Nano-engineering the material structure of preferentially oriented nano-graphitic carbon for making high-performance electrochemical micro-sensors
Edoardo Cuniberto, Abdullah Alharbi, Ting Wu, Zhujun Huang, Kasra Sardashti, Kae-Dyi You, Kim Kisslinger, Takashi Taniguchi, Kenji Watanabe, Roozbeh Kiani & Davood Shahrjerdi
Scientific Reports volume 10, Article number: 9444 (2020) Cite this article

[Abstract]
Direct synthesis of thin-film carbon nanomaterials on oxide-coated silicon substrates provides a viable pathway for building a dense array of miniaturized (micron-scale) electrochemical sensors with high performance. However, material synthesis generally involves many parameters, making material engineering based on trial and error highly inefficient. Here, we report a two-pronged strategy for producing engineered thin-film carbon nanomaterials that have a nano-graphitic structure. First, we introduce a variant of the metal-induced graphitization technique that generates micron-scale islands of nano-graphitic carbon materials directly on oxide-coated silicon substrates. A novel feature of our material synthesis is that, through substrate engineering, the orientation of graphitic planes within the film aligns preferentially with the silicon substrate. This feature allows us to use the Raman spectroscopy for quantifying structural properties of the sensor surface, where the electrochemical processes occur. Second, we find phenomenological models for predicting the amplitudes of the redox current and the sensor capacitance from the material structure, quantified by Raman. Our results indicate that the key to achieving high-performance micro-sensors from nano-graphitic carbon is to increase both the density of point defects and the size of the graphitic crystallites.

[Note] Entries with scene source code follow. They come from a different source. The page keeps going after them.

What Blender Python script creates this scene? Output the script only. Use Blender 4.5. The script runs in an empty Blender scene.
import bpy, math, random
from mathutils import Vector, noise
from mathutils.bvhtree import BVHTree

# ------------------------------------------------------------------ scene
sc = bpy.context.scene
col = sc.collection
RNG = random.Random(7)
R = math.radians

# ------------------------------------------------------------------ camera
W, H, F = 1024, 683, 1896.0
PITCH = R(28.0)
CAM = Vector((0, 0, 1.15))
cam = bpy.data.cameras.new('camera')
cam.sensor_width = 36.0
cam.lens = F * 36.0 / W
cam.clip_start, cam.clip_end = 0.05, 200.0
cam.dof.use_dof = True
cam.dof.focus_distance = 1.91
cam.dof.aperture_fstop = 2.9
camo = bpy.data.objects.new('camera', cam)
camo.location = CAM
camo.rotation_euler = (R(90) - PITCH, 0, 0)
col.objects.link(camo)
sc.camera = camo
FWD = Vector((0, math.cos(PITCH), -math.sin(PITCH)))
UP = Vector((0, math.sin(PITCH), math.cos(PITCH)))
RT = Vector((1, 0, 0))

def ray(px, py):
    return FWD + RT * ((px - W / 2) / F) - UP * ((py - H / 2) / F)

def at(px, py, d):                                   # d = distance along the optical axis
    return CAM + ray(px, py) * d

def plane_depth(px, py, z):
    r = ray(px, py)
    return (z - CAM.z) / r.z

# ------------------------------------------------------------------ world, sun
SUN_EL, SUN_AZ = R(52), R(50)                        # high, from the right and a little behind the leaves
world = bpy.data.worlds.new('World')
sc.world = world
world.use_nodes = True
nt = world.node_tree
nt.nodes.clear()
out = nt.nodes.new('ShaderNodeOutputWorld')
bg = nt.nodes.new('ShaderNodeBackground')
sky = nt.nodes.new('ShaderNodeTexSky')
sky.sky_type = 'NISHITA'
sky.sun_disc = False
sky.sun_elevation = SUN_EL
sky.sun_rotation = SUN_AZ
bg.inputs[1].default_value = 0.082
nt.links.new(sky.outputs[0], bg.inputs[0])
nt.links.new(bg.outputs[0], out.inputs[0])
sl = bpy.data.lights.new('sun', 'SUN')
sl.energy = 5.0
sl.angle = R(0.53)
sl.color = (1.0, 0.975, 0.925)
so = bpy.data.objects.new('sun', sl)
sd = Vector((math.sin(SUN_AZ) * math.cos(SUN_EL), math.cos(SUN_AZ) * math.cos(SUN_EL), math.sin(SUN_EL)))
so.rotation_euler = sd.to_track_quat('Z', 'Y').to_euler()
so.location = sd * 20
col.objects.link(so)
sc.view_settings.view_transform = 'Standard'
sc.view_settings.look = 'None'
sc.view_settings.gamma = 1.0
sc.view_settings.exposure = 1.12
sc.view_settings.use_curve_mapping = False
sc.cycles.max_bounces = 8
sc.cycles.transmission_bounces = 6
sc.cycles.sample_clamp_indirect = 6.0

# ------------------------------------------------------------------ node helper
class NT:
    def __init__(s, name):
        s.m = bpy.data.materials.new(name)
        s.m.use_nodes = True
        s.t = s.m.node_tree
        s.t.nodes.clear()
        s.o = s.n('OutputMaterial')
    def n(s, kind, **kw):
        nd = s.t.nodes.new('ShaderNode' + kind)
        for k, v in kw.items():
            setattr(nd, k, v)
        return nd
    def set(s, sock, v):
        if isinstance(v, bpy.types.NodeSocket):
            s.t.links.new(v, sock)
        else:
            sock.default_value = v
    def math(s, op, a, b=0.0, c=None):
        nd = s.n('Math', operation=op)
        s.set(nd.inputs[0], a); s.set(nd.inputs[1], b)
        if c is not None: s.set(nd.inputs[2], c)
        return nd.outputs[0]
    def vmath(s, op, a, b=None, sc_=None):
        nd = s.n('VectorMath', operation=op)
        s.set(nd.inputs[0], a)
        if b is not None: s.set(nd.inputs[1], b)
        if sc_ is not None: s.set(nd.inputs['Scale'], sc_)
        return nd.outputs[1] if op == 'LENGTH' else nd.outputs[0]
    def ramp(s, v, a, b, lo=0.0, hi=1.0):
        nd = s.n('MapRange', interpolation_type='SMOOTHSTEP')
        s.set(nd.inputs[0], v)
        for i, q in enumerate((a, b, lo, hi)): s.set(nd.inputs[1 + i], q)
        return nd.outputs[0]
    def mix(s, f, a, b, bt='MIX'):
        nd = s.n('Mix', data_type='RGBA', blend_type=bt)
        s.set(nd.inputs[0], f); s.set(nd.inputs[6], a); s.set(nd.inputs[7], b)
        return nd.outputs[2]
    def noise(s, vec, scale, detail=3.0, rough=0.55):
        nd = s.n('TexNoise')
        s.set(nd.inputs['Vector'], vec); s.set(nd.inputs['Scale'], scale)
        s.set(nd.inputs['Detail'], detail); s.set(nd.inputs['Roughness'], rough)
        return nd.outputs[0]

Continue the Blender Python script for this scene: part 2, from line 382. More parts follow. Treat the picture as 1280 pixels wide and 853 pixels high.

Our study offers a viable strategy for building planar electrochemical micro-sensors with high-performance.


[Introduction]
Carbon materials are widely used in building electrochemical sensors for detecting biomolecules because of their favorable electrochemical activity, bio-compatibility, rich surface chemistry, and strong resistance to bio-fouling. In biomolecule sensing applications, it is desirable to implement a large-scale sensing system comprising many small (micron-sized) carbon electrodes with high packing density. However, such large-scale systems are challenging to implement. In particular, existing implementations are limited mainly to one or a handful of carbon electrodes1,2,3,4,5.


Significant progress has been made on the development of single-electrode micro-sensors from bulk carbon materials, such as carbon fibers6,7 and nanotube yarns8,9. However, the large cylindrical form of these materials (>5 μm diameter) limits them to the fabrication of single or small-array micro-sensors. Importantly, while past research on this topic has evaluated a wide variety of carbon-based materials for boosting the sensor performance, the search for an optimal carbon material is still ongoing10,11,12,13. It is generally accepted that, in a carbon material, defects and functional groups influence the sensitivity and the charging current of carbon-based electrochemical sensors. However, from a fundamental standpoint, a detailed understanding of the underlying electrochemical mechanisms that control these sensor characteristics, i.e. electron transfer rate and electrode capacitance, is still a subject of research14,15,16,17.


Due to the above-mentioned limitations of bulk carbon materials in producing a dense sensor array, one promising strategy is to form thin-film carbon materials on dielectric substrates using standard microfabrication techniques. This generally involves converting lithographically-defined polymeric islands into pure sp2 hybridized carbon through a high-temperature thermal treatment (a process known as pyrolysis)18,19,20,21,22,23,24,25. Of various substrates, dielectric-coated silicon is an attractive choice because of its low cost, its commercial availability in large dimensions (up to 300?mm diameter), and its compatibility with standard micro-fabrication techniques. The latter feature is particularly useful for making functional sensor carriers from silicon substrates, e.g., by shaping silicon into narrow and flexible shafts for applications in neural interfacing. However, the thermal stability of silicon substrates limits the production temperature of these microfabricated thin-film carbon materials to below 1100?°C. Due to this temperature limit, the resulting material has a fully disordered sp2 structure with slow electron transfer kinetics. Hence, even though this microfabrication process provides a simple method for making thin-film pyrolyzed carbon materials, the resulting sensors have poor sensing characteristics18,26.